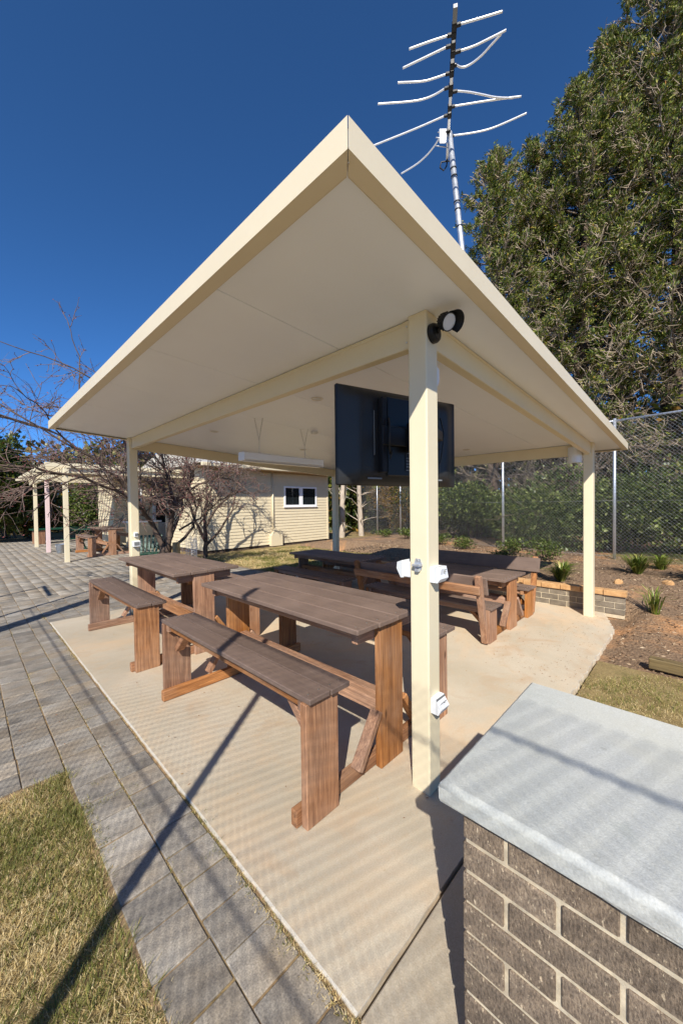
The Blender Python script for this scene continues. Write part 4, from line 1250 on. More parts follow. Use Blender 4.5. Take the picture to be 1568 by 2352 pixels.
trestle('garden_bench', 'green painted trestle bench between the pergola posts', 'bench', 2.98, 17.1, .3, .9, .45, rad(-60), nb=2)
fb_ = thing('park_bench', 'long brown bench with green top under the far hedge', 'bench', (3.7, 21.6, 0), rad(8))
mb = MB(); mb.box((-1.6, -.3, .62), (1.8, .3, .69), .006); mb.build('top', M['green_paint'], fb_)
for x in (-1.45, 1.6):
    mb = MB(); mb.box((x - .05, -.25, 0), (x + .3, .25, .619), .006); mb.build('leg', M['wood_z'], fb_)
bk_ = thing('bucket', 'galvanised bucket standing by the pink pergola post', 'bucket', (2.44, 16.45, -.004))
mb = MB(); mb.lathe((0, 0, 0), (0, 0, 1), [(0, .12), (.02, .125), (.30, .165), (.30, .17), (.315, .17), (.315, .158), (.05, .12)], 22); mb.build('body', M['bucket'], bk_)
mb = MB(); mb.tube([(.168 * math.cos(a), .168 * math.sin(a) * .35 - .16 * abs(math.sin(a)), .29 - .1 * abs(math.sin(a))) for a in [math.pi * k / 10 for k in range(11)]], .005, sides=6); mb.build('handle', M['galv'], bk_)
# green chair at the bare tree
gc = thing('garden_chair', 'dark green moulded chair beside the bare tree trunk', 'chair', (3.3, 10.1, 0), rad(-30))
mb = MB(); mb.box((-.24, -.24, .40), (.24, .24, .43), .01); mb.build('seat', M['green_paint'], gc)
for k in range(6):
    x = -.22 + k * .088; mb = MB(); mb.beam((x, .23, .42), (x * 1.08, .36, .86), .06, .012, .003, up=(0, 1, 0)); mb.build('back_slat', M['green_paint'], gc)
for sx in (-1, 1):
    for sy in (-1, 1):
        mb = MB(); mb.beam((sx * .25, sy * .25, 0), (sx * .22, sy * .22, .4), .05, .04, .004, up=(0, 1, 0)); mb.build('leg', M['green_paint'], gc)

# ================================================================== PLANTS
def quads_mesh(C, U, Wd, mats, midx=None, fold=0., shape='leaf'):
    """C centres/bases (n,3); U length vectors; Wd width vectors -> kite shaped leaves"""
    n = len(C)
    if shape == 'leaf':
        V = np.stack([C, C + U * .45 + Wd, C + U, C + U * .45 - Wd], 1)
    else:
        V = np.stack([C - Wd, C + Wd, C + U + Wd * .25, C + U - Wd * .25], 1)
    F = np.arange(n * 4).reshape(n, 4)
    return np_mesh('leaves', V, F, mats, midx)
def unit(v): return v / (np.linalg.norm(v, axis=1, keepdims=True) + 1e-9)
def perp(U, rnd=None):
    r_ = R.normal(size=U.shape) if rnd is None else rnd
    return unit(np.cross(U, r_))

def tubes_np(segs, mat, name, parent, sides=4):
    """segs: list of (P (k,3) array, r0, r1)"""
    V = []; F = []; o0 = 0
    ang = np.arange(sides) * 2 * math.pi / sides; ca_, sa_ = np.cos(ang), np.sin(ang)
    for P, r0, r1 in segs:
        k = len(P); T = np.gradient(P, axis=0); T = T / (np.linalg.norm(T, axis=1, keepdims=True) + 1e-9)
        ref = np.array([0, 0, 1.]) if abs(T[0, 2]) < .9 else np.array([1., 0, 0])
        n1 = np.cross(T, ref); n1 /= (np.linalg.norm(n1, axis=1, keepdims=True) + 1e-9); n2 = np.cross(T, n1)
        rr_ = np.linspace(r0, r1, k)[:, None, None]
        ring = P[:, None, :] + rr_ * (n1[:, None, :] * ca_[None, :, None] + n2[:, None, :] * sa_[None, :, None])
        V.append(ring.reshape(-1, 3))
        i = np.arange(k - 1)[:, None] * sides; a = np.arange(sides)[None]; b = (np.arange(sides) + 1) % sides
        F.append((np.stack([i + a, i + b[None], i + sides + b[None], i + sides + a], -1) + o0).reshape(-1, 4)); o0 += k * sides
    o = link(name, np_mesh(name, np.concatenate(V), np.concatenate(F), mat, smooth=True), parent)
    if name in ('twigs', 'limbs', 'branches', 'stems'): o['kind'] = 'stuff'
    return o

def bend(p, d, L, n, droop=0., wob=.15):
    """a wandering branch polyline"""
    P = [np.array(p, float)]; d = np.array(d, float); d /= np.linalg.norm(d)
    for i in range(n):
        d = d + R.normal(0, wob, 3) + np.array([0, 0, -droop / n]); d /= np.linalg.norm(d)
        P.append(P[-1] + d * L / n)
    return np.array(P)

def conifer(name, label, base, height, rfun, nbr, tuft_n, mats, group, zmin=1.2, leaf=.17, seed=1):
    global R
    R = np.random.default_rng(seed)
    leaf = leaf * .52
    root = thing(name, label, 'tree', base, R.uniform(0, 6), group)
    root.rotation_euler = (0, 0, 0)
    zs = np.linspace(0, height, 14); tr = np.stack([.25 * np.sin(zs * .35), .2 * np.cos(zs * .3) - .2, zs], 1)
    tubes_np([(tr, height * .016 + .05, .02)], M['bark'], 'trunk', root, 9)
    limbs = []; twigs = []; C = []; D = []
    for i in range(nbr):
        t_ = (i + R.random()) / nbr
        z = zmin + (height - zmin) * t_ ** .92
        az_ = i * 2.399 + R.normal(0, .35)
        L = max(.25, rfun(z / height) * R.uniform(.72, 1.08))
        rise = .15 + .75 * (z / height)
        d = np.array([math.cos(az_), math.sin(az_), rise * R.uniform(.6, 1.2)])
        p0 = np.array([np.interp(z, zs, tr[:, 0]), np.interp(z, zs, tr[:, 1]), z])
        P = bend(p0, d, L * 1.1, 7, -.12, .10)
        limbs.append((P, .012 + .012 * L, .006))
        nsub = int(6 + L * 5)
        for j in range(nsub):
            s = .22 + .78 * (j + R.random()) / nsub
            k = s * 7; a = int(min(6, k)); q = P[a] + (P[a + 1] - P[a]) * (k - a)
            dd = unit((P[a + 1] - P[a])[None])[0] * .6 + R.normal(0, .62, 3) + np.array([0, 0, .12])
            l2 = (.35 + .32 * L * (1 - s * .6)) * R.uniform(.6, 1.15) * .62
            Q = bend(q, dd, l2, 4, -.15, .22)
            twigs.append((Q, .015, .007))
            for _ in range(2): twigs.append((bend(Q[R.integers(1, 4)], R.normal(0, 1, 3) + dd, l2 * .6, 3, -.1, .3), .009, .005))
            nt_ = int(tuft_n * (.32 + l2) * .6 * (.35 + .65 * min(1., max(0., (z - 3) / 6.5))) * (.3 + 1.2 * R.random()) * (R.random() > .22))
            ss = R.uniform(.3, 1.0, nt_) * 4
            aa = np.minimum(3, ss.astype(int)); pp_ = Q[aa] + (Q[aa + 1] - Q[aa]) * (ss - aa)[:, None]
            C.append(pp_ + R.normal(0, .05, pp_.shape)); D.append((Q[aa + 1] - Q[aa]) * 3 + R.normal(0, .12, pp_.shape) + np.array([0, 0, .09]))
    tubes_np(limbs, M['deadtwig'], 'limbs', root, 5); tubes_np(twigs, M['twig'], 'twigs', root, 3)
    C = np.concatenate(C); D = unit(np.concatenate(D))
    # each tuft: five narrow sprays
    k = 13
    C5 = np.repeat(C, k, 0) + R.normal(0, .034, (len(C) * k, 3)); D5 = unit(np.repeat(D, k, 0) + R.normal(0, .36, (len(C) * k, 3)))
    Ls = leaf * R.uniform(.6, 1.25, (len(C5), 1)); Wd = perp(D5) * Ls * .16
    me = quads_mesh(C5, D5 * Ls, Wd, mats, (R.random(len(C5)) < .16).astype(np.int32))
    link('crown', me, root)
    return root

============

* _What you should do_
Drop the images and repeat the data exactly.

* _Problem solution_
The Blender Python script for this scene continues. Write part 4, from line 1250 on. More parts follow. Use Blender 4.5. Take the picture to be 1568 by 2352 pixels.
trestle('garden_bench', 'green painted trestle bench between the pergola posts', 'bench', 2.98, 17.1, .3, .9, .45, rad(-60), nb=2)
fb_ = thing('park_bench', 'long brown bench with green top under the far hedge', 'bench', (3.7, 21.6, 0), rad(8))
mb = MB(); mb.box((-1.6, -.3, .62), (1.8, .3, .69), .006); mb.build('top', M['green_paint'], fb_)
for x in (-1.45, 1.6):
    mb = MB(); mb.box((x - .05, -.25, 0), (x + .3, .25, .619), .006); mb.build('leg', M['wood_z'], fb_)
bk_ = thing('bucket', 'galvanised bucket standing by the pink pergola post', 'bucket', (2.44, 16.45, -.004))
mb = MB(); mb.lathe((0, 0, 0), (0, 0, 1), [(0, .12), (.02, .125), (.30, .165), (.30, .17), (.315, .17), (.315, .158), (.05, .12)], 22); mb.build('body', M['bucket'], bk_)
mb = MB(); mb.tube([(.168 * math.cos(a), .168 * math.sin(a) * .35 - .16 * abs(math.sin(a)), .29 - .1 * abs(math.sin(a))) for a in [math.pi * k / 10 for k in range(11)]], .005, sides=6); mb.build('handle', M['galv'], bk_)
# green chair at the bare tree
gc = thing('garden_chair', 'dark green moulded chair beside the bare tree trunk', 'chair', (3.3, 10.1, 0), rad(-30))
mb = MB(); mb.box((-.24, -.24, .40), (.24, .24, .43), .01); mb.build('seat', M['green_paint'], gc)
for k in range(6):
    x = -.22 + k * .088; mb = MB(); mb.beam((x, .23, .42), (x * 1.08, .36, .86), .06, .012, .003, up=(0, 1, 0)); mb.build('back_slat', M['green_paint'], gc)
for sx in (-1, 1):
    for sy in (-1, 1):
        mb = MB(); mb.beam((sx * .25, sy * .25, 0), (sx * .22, sy * .22, .4), .05, .04, .004, up=(0, 1, 0)); mb.build('leg', M['green_paint'], gc)

# ================================================================== PLANTS
def quads_mesh(C, U, Wd, mats, midx=None, fold=0., shape='leaf'):
    """C centres/bases (n,3); U length vectors; Wd width vectors -> kite shaped leaves"""
    n = len(C)
    if shape == 'leaf':
        V = np.stack([C, C + U * .45 + Wd, C + U, C + U * .45 - Wd], 1)
    else:
        V = np.stack([C - Wd, C + Wd, C + U + Wd * .25, C + U - Wd * .25], 1)
    F = np.arange(n * 4).reshape(n, 4)
    return np_mesh('leaves', V, F, mats, midx)
def unit(v): return v / (np.linalg.norm(v, axis=1, keepdims=True) + 1e-9)
def perp(U, rnd=None):
    r_ = R.normal(size=U.shape) if rnd is None else rnd
    return unit(np.cross(U, r_))

def tubes_np(segs, mat, name, parent, sides=4):
    """segs: list of (P (k,3) array, r0, r1)"""
    V = []; F = []; o0 = 0
    ang = np.arange(sides) * 2 * math.pi / sides; ca_, sa_ = np.cos(ang), np.sin(ang)
    for P, r0, r1 in segs:
        k = len(P); T = np.gradient(P, axis=0); T = T / (np.linalg.norm(T, axis=1, keepdims=True) + 1e-9)
        ref = np.array([0, 0, 1.]) if abs(T[0, 2]) < .9 else np.array([1., 0, 0])
        n1 = np.cross(T, ref); n1 /= (np.linalg.norm(n1, axis=1, keepdims=True) + 1e-9); n2 = np.cross(T, n1)
        rr_ = np.linspace(r0, r1, k)[:, None, None]
        ring = P[:, None, :] + rr_ * (n1[:, None, :] * ca_[None, :, None] + n2[:, None, :] * sa_[None, :, None])
        V.append(ring.reshape(-1, 3))
        i = np.arange(k - 1)[:, None] * sides; a = np.arange(sides)[None]; b = (np.arange(sides) + 1) % sides
        F.append((np.stack([i + a, i + b[None], i + sides + b[None], i + sides + a], -1) + o0).reshape(-1, 4)); o0 += k * sides
    o = link(name, np_mesh(name, np.concatenate(V), np.concatenate(F), mat, smooth=True), parent)
    if name in ('twigs', 'limbs', 'branches', 'stems'): o['kind'] = 'stuff'
    return o

def bend(p, d, L, n, droop=0., wob=.15):
    """a wandering branch polyline"""
    P = [np.array(p, float)]; d = np.array(d, float); d /= np.linalg.norm(d)
    for i in range(n):
        d = d + R.normal(0, wob, 3) + np.array([0, 0, -droop / n]); d /= np.linalg.norm(d)
        P.append(P[-1] + d * L / n)
    return np.array(P)

def conifer(name, label, base, height, rfun, nbr, tuft_n, mats, group, zmin=1.2, leaf=.17, seed=1):
    global R
    R = np.random.default_rng(seed)
    leaf = leaf * .52
    root = thing(name, label, 'tree', base, R.uniform(0, 6), group)
    root.rotation_euler = (0, 0, 0)
    zs = np.linspace(0, height, 14); tr = np.stack([.25 * np.sin(zs * .35), .2 * np.cos(zs * .3) - .2, zs], 1)
    tubes_np([(tr, height * .016 + .05, .02)], M['bark'], 'trunk', root, 9)
    limbs = []; twigs = []; C = []; D = []
    for i in range(nbr):
        t_ = (i + R.random()) / nbr
        z = zmin + (height - zmin) * t_ ** .92
        az_ = i * 2.399 + R.normal(0, .35)
        L = max(.25, rfun(z / height) * R.uniform(.72, 1.08))
        rise = .15 + .75 * (z / height)
        d = np.array([math.cos(az_), math.sin(az_), rise * R.uniform(.6, 1.2)])
        p0 = np.array([np.interp(z, zs, tr[:, 0]), np.interp(z, zs, tr[:, 1]), z])
        P = bend(p0, d, L * 1.1, 7, -.12, .10)
        limbs.append((P, .012 + .012 * L, .006))
        nsub = int(6 + L * 5)
        for j in range(nsub):
            s = .22 + .78 * (j + R.random()) / nsub
            k = s * 7; a = int(min(6, k)); q = P[a] + (P[a + 1] - P[a]) * (k - a)
            dd = unit((P[a + 1] - P[a])[None])[0] * .6 + R.normal(0, .62, 3) + np.array([0, 0, .12])
            l2 = (.35 + .32 * L * (1 - s * .6)) * R.uniform(.6, 1.15) * .62
            Q = bend(q, dd, l2, 4, -.15, .22)
            twigs.append((Q, .015, .007))
            for _ in range(2): twigs.append((bend(Q[R.integers(1, 4)], R.normal(0, 1, 3) + dd, l2 * .6, 3, -.1, .3), .009, .005))
            nt_ = int(tuft_n * (.32 + l2) * .6 * (.35 + .65 * min(1., max(0., (z - 3) / 6.5))) * (.3 + 1.2 * R.random()) * (R.random() > .22))
            ss = R.uniform(.3, 1.0, nt_) * 4
            aa = np.minimum(3, ss.astype(int)); pp_ = Q[aa] + (Q[aa + 1] - Q[aa]) * (ss - aa)[:, None]
            C.append(pp_ + R.normal(0, .05, pp_.shape)); D.append((Q[aa + 1] - Q[aa]) * 3 + R.normal(0, .12, pp_.shape) + np.array([0, 0, .09]))
    tubes_np(limbs, M['deadtwig'], 'limbs', root, 5); tubes_np(twigs, M['twig'], 'twigs', root, 3)
    C = np.concatenate(C); D = unit(np.concatenate(D))
    # each tuft: five narrow sprays
    k = 13
    C5 = np.repeat(C, k, 0) + R.normal(0, .034, (len(C) * k, 3)); D5 = unit(np.repeat(D, k, 0) + R.normal(0, .36, (len(C) * k, 3)))
    Ls = leaf * R.uniform(.6, 1.25, (len(C5), 1)); Wd = perp(D5) * Ls * .16
    me = quads_mesh(C5, D5 * Ls, Wd, mats, (R.random(len(C5)) < .16).astype(np.int32))
    link('crown', me, root)
    return root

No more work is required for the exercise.